As nervous as Iam with the interview, I really am excited. There will be so much potential and being able to actually learn about the industry that this last job didn't do. I get to actually learn and do things that I have been wanting to do since I got in to this degree. This is going to be the first time that I would work with a company that is consistently putting out work and are not all talk. Time to keep looking on the positive and see where this will take me.

As my sister told me "This first internship is what needed to push you to just get to LA. Now that it's done and the door is closed. Now you have other doors that have opened up to choose from. You can't get discouraged by one negative experience to effect how you look on others." You know what she is right. I now have a good story to tell about my first industry job and I wasn't afraid to leave a job that would end up making me hate a career that I love. And that is just one thing that I refuse to let happen.
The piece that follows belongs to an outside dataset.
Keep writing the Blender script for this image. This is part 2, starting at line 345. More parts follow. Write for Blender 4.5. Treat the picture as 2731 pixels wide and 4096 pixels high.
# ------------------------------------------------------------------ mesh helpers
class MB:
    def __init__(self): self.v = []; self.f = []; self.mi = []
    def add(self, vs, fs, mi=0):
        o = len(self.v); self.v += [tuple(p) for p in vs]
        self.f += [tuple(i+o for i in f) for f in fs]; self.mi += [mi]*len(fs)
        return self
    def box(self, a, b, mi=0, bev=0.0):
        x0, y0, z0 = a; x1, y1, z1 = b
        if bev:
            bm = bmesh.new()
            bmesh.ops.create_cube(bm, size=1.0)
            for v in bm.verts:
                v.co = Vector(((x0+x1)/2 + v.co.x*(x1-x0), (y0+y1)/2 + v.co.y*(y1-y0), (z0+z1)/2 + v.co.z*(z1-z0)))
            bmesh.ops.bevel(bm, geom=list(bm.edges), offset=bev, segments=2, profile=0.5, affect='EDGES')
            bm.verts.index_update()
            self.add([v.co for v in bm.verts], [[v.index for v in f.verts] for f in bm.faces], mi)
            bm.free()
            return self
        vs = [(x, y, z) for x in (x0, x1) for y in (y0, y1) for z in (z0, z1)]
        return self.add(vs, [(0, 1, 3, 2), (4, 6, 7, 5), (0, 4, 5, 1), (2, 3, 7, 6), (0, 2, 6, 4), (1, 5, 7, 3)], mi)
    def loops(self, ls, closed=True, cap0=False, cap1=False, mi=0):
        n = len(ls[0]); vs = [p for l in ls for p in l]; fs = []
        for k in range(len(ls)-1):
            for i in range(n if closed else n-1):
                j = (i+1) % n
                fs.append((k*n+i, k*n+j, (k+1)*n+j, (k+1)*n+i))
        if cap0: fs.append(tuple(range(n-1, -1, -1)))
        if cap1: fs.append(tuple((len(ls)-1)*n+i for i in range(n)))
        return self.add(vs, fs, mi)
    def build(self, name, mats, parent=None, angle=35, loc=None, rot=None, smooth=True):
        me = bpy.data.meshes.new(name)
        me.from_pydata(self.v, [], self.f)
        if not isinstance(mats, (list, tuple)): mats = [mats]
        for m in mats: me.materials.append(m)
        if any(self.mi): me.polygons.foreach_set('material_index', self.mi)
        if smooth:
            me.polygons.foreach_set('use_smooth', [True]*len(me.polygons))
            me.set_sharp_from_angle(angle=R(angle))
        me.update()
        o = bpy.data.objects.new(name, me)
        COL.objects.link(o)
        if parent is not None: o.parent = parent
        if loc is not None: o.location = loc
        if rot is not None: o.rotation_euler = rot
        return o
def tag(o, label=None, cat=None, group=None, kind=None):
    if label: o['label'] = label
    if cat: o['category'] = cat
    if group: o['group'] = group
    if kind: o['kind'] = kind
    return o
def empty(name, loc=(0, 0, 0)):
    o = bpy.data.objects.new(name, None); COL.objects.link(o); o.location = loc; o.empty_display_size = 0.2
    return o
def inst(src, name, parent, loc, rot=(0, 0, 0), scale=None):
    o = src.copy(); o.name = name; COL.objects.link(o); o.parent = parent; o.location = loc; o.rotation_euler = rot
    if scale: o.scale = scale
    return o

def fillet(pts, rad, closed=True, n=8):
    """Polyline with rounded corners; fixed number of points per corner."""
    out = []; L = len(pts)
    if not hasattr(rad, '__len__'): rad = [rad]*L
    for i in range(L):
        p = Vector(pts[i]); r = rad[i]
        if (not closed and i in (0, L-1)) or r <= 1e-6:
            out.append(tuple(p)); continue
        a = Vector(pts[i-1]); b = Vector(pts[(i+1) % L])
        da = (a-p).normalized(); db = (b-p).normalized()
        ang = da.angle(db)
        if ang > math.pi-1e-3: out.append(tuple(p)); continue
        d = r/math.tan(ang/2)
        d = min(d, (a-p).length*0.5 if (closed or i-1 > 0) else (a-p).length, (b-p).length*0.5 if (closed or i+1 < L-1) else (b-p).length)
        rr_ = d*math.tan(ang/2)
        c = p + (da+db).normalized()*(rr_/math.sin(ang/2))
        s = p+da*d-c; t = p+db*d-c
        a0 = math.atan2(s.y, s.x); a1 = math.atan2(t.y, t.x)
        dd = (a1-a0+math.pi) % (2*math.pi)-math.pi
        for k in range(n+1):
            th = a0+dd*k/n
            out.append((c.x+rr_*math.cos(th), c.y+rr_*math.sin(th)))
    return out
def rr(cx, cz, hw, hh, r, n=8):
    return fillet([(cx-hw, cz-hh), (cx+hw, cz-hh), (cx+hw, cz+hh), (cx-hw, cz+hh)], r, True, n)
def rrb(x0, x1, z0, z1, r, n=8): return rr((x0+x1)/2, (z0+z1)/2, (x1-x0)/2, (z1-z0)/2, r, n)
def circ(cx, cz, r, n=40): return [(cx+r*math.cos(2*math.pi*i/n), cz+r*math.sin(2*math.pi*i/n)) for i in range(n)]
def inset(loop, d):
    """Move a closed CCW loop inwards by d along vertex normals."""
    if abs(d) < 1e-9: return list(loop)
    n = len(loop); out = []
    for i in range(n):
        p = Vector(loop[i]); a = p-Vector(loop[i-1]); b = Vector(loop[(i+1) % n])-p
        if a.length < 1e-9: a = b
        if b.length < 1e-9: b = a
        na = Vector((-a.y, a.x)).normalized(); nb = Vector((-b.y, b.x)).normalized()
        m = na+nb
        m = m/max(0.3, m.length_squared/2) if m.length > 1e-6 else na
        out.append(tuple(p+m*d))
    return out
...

I once had a person say to me to really think about what I want to do with my life and if I can see myself doing something else then I need to be doing that. Thinking about it I couldn't really think about anything other then film. There is just so much I can do with it. I can do the writing that I love and the logistics of making films that I also love. Why should I give up everything that I like to do? I shouldn't and I wont.

Live and learn. Strive to do your best and don't ever give up doing what you love. I find that there are too many people who are afraid to do what they love. Well. you should be scared, but that shouldn't stop you.